> _EXERCISE DESCRIPTION_
Show every line where "scene" occurs.

··· DATA SEGMENT ···

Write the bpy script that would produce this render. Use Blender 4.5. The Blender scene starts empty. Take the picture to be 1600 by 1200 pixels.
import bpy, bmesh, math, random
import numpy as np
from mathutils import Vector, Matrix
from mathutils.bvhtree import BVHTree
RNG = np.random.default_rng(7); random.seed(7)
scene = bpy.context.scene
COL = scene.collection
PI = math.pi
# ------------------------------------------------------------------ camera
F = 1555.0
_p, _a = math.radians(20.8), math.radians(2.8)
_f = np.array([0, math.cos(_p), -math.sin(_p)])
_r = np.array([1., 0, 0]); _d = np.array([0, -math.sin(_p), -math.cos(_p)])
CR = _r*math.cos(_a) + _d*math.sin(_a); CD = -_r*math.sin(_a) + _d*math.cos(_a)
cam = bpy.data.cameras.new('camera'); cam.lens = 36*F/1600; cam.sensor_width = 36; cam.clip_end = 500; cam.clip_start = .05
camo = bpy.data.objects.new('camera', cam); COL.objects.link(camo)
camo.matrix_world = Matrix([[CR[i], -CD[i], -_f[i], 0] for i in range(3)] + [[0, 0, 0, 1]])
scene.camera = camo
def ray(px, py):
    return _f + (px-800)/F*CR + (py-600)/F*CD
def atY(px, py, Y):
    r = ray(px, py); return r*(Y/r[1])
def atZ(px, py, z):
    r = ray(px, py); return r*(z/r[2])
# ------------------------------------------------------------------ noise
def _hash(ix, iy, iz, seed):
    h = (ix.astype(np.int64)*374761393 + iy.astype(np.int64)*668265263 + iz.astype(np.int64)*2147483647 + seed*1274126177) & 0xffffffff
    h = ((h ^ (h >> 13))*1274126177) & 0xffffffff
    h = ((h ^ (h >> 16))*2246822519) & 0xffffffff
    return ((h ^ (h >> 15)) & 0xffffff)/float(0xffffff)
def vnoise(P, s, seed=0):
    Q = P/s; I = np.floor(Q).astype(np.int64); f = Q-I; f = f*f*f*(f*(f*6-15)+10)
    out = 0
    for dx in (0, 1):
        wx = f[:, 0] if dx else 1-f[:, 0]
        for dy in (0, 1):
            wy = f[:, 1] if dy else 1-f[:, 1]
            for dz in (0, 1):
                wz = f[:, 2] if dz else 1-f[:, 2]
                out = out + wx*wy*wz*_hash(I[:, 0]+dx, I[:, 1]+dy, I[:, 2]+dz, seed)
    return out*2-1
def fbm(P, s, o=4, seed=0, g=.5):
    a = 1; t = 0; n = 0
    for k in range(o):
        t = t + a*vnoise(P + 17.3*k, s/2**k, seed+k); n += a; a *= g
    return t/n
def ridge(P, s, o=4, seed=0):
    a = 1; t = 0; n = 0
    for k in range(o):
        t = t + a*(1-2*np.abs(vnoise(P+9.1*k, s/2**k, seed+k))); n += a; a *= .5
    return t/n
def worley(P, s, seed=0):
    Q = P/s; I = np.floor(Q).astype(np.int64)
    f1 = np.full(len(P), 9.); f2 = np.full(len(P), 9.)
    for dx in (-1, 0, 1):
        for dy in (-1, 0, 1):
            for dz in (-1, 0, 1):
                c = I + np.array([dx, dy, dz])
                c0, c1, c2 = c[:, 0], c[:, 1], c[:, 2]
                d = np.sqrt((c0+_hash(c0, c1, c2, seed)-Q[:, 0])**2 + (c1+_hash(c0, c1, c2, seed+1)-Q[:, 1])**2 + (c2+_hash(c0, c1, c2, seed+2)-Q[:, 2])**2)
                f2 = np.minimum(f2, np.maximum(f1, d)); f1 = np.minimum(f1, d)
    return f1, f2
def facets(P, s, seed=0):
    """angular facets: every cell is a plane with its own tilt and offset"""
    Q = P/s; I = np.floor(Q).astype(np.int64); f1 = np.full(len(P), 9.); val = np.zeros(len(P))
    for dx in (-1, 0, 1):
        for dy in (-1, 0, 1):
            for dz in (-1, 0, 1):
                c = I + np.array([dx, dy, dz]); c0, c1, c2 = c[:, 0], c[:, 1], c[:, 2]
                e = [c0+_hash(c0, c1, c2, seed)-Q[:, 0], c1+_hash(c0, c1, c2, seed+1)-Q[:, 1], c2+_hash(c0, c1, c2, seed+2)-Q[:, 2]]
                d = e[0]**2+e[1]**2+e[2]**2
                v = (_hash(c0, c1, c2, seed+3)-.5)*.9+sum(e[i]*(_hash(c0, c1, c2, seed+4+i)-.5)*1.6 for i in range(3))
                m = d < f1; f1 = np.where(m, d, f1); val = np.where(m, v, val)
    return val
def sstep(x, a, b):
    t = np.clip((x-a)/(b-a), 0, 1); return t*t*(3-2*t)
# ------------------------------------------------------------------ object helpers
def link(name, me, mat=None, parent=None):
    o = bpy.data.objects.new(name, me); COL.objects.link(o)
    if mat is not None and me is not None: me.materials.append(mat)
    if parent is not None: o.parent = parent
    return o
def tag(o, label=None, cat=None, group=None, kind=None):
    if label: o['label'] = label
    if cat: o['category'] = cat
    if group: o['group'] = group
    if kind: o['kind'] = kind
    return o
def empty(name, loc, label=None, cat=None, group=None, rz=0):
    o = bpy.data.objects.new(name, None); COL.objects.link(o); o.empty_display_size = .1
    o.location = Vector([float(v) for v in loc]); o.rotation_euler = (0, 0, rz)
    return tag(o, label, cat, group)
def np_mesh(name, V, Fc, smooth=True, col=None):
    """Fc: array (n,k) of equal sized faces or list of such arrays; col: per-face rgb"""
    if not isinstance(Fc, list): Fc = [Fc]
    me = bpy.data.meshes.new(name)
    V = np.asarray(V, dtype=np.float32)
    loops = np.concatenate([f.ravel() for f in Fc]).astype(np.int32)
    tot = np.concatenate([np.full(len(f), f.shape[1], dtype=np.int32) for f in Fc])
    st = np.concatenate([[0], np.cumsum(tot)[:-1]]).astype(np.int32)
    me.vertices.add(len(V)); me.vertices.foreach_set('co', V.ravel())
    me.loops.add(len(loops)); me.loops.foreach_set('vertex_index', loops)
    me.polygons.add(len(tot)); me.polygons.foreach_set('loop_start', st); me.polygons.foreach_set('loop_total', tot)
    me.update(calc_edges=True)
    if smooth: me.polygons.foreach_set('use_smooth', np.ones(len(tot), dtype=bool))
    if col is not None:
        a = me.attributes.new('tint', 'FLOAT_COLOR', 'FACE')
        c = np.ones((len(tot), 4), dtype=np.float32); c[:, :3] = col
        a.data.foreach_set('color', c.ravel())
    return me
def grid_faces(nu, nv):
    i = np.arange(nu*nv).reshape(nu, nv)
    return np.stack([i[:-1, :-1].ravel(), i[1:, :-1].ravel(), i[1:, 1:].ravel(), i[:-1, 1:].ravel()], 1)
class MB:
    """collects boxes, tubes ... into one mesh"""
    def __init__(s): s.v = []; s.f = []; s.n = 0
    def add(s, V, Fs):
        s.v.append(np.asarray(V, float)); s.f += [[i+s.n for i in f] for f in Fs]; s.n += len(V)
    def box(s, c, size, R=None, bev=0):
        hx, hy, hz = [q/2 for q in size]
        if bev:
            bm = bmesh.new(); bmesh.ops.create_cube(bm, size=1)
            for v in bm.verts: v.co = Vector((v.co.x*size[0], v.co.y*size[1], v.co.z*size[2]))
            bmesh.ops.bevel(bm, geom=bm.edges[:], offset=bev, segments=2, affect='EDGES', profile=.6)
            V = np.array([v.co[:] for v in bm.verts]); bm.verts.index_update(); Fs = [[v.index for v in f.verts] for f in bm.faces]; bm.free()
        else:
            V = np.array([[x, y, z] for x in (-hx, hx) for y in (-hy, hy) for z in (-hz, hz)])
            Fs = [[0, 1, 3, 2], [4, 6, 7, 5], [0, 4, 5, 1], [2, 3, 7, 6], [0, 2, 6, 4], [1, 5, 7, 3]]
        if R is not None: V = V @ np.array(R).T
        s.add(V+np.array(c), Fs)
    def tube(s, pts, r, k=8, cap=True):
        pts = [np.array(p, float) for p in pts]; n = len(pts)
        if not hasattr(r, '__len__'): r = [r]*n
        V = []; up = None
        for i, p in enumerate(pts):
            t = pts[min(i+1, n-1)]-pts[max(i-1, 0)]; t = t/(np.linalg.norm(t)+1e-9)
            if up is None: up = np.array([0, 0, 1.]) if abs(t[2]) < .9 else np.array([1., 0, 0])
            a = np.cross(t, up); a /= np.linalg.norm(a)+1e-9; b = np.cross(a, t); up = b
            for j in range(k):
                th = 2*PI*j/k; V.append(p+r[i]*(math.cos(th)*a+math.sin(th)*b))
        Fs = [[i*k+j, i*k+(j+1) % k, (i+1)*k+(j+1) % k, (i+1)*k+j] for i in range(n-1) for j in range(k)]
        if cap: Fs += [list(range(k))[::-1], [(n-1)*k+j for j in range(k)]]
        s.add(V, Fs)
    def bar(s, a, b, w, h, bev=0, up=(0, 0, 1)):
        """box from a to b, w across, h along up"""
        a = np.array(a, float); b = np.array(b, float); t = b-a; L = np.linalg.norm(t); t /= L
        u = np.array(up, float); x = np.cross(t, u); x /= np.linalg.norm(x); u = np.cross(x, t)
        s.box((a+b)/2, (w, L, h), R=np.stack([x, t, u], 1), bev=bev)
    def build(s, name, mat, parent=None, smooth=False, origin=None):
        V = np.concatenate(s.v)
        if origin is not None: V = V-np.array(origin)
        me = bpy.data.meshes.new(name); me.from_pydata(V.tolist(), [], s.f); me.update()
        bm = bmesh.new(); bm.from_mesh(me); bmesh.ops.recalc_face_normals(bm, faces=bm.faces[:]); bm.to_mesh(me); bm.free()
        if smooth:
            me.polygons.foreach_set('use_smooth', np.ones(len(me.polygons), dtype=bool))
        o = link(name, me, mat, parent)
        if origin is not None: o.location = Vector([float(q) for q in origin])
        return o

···

> _TASK RESPONSE_
Write the bpy script that would produce this render. Use Blender 4.5. The Blender scene starts empty. Take the picture to be 1600 by 1200 pixels.
scene = bpy.context.scene
COL = scene.collection
scene.camera = camo